On the second legal issue raised by the appellant this Tribunal is of the view that it is a settled principle of law that a substantive law shall always has an overriding effect over the primary law and any amendment made through subsequent legislation shall not adversely affect the rights of the taxpayer. The appellant while arguing his case had a valid point to argue that “services” not included till issuance of amendments made in Finance Act, 2008 had to be dealt with as if the “services” were not included in the Sales Tax Act, 1990. The submission with regard to prospectivity of Finance Act, 2008 is fully supported by the view expressed by the Honorable Lahore High Court in case reported 1983-OTD-713 HC (supra). This Tribunal has addressed the issue in Para “findings on Para (5-b) above with regard to applicability of section (8) of the Sales Tax Act, 1990 inserted through Finance Act, 2008 and, therefore, need not to be discussed again.

 

(ii) We have also heard the arguments advanced by the rival parties, case-law relied upon and referring to the enactment provisions of Sales Tax Act, 1990 and its application to the case of the appellant in terms of Rule 25(3) of Sales Tax Act, 1990 and subsection (2) of section 41 of the Act ibid. Let us examine each issue one by one. The first contention of the appellant is that Rule 25(3) of the Sales Tax Rules, 2006 only deal with taxable and exempt supplies and has no nexus whatsoever, with the services. Therefore, it is necessary to examine the stance of the appellant by reproducing Rule 25(3) of Sales Tax Rules, 2006 came into force from 1-7-2006 as under:–

(25). Determination of input tax.—(1) Input tax paid on raw materials relating wholly to the taxable supplies shall be admissible under the law.

 

(2) Input tax paid on raw materials relating wholly to exempt supplies shall not be admissible.

 

(3) The amount of input tax incurred for making both exempt and taxable supplies shall be apportioned according to the following formula, namely:–

 

Residual Input Tax Credit

Value of taxable supplies x Residual Input Tax

On taxable supplies

=(Value of taxable + exempt supplies).

 

(iii) From bare perusal of above it is ascertained that the intent of the legislature is very clear and supports the contention of the appellant that it deal only with “taxable supplies” and “exempt supplies” and “services” had never been included in the above provisions of law. Now we turn to examine “taxable supply”. Subsection (2) of section 41 of the Sales Tax Act, 1990 is reproduced.

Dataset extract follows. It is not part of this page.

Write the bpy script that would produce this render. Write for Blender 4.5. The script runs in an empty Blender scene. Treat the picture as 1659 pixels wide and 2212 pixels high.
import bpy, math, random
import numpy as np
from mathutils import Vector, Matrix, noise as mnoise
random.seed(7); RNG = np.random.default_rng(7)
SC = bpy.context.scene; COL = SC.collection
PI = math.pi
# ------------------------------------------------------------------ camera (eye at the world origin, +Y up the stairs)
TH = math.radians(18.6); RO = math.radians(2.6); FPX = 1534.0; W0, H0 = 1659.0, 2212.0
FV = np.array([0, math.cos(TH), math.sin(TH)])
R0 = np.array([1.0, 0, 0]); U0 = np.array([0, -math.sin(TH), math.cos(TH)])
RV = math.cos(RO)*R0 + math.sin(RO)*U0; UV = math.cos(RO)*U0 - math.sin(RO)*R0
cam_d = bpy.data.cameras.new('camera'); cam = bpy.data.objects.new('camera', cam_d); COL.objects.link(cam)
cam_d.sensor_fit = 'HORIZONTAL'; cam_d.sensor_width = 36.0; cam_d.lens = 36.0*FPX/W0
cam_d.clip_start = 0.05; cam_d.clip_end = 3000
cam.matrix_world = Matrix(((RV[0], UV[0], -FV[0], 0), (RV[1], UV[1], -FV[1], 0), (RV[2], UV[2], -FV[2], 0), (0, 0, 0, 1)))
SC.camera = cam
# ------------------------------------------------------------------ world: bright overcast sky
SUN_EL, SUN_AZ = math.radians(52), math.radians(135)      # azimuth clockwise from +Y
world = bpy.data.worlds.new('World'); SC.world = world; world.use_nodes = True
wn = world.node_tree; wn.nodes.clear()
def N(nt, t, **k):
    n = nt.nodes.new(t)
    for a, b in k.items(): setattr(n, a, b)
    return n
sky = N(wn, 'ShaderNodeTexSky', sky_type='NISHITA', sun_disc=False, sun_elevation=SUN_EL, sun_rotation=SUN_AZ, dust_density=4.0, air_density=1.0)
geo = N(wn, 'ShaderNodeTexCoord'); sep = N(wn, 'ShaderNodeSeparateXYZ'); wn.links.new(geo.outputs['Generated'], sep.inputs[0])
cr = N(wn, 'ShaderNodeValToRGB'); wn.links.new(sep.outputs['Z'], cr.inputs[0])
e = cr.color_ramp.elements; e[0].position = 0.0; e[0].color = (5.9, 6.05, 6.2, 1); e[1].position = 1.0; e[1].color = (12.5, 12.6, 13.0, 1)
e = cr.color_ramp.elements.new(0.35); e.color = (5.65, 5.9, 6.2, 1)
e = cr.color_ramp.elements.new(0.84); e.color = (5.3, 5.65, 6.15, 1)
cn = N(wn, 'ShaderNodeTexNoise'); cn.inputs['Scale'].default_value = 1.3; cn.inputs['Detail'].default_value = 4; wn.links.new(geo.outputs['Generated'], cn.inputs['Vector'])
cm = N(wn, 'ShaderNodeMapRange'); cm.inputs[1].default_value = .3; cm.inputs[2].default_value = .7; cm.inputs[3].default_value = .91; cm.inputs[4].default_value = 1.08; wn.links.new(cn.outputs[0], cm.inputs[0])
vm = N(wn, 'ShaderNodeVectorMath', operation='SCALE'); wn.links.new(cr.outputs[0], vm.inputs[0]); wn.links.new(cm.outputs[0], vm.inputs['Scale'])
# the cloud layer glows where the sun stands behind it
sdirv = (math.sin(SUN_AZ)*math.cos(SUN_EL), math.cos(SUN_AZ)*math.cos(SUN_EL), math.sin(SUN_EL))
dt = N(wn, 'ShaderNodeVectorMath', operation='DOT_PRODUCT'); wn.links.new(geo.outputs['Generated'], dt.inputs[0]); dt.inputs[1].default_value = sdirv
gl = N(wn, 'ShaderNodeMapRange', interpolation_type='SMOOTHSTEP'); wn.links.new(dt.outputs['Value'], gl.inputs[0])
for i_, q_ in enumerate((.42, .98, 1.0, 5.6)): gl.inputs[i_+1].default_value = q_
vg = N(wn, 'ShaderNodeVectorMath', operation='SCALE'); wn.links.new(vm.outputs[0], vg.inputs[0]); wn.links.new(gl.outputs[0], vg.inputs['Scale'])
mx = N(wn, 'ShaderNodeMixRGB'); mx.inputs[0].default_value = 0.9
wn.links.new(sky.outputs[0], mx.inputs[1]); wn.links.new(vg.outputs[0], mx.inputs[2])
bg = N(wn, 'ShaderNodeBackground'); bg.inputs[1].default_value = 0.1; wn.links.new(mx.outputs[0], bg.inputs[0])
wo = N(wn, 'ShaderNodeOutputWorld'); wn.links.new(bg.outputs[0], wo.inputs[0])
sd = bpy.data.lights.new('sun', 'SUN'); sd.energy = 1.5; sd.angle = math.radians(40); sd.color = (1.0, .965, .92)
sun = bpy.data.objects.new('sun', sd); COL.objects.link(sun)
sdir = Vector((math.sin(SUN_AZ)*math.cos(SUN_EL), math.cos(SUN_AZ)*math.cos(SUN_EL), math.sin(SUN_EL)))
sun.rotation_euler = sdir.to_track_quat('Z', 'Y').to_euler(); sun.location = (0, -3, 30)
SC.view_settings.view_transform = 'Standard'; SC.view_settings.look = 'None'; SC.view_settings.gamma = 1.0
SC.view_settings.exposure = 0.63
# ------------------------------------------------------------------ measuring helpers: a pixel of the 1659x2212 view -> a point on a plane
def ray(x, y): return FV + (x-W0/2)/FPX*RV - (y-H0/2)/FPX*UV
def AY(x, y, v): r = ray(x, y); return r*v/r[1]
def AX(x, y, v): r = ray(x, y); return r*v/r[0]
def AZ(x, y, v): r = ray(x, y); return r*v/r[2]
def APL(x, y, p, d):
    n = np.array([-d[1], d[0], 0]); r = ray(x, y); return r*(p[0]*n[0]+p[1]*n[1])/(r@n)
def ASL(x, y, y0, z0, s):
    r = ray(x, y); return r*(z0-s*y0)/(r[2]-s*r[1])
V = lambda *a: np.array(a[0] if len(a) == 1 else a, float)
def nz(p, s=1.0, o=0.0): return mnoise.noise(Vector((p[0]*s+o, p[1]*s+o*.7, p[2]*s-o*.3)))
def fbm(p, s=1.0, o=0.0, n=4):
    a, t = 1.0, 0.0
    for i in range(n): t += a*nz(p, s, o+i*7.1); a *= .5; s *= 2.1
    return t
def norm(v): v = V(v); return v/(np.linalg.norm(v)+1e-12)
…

“2 (41)…”taxable supplies” means a supply of “taxable goods” made by an importer, manufacturer, wholesaler (including dealer), distributor or retailer other than a supply of goods which is exempt under section 13 of the Sales Tax Act, 1990 and includes a supply of goods chargeable to tax at the rate of zero percent under section 4 of the Act ibid.”

 

(iv) “Taxable supplies” means “taxable goods” and not “services” which were never included in the definition of “taxable supplies”. The law requires that tax must be levied or charged in clear, unambiguous and specific terms. Tax cannot be levied on presumption or importing something which the legislature has not provided therein. In view of the above clear provisions of law we are not persuaded with the arguments of the learned D.R./L.A. The contention of the appellant that the services rendered by a taxpayer in relation to telecommunication services of PCT Heading 9812.0000 are outside of the scope of Rule 25(3) of the Sales Tax Rules, 2006 is valid. The appellant has rightly taken benefit of such legal lacuna and escaped from payment of due tax because apportionment of tax is contingent upon the taxable supplies of “goods” and not “services”. We, therefore, set aside the orders passed by both the adjudicatory and first appellate authorities being inconsistent with law.

 

9. Thus the appeal succeeds. Other grounds on facts and merits don’t need to be discussed.

 

10. This order consists of (08) pages each bears my signature and seal.

 

C.M.A./254/Tax(Trib.) Appeal allowed.